*Reader discretion advised
Have you ever had that gut wrenching feeling that eyes are on you? A feeling that you need to move on and be quick about it? I will never forget the sensation I experienced as a seven year old in Sheepland.
I could never put my finger on why, there was just something very ominous about this section of road. I never wanted to be alone on it, I always cycled faster here to get away from the bad sensations. My great grandmother was from a farm just around the corner but even that didn't evoke warm sentiment. It was about age 25, I discovered the reason why; it chilled me to the bone.

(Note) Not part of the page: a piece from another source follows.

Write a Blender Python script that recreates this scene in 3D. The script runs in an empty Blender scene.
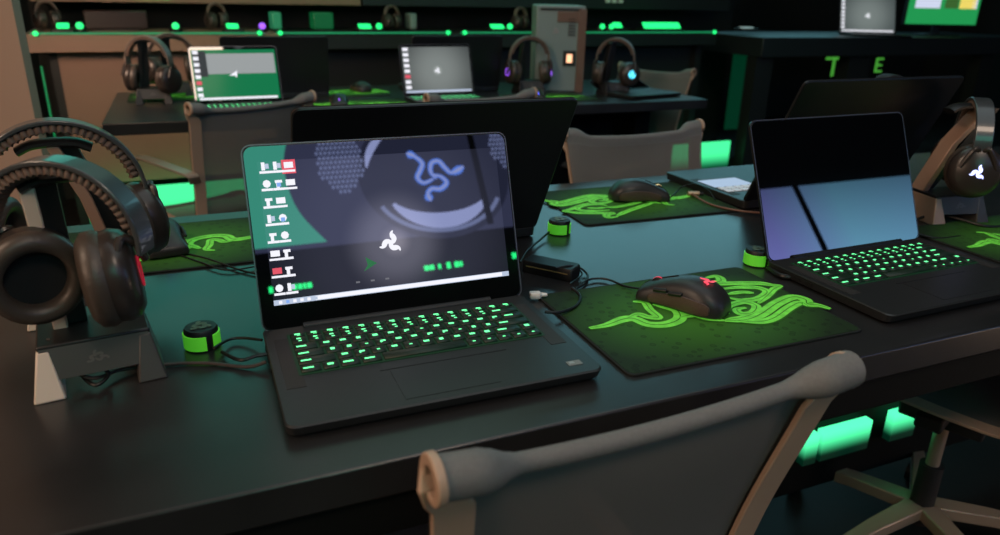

For this next section I will quote directly from my great-great-great-great uncle Dr. William Hamilton Smyth who wrote the Ordnance Survey Memoirs:
The Methodists were once numerous in this parish, which is remarkably connected with the rise and progress of that sect, as it was at a place called Ringawiddy they held their first meeting, from whence their meetings and principles and mode of worship were diffused over the country. At that period and for some years after, the minds of the people were kept in a state of continual agitation by the supposed miracles performed, the appearances of angels, visions, etc.; people falling into swoons and some into fits. Their numbers are on the decrease, their zeal much abated and the extravagances cited above have entirely ceased.
In the 1770s there was a radical preacher in the area called Rev. Edward Smyth, he was a great friend of John Wesley. The priest too, Rev. Daniel Clinton, a local man, was convinced by him. The parishioners were upset by this and they, for reasons unknown, went to his house one night and put a sack on the chimney and nailed the door shut. Rev. Clinton was unable to escape and suffocated to death. His house was on this stretch of the road!
As I recanted this story to a group on a walk with me in 2022, a local woman, Margaret, filled in the rest of the horrifying detail. The ruins were famous for a phenomena known as the Will of the Wisp. Sparks of light would emanate from the ruins and land nearby in the hope of luring an unsuspecting person to their doom. Margaret explained to me, the wisps only ever landed on Clinton land.
Despite my great grandmother being a member of that family, they were always distant: kept themselves to themselves. Chillingly, it was explained to me that they had been socially ostracised as it was believed they had let one of their own die.
I dedicate this post to the memory of Rev. Daniel Clinton, may his soul rest in peace.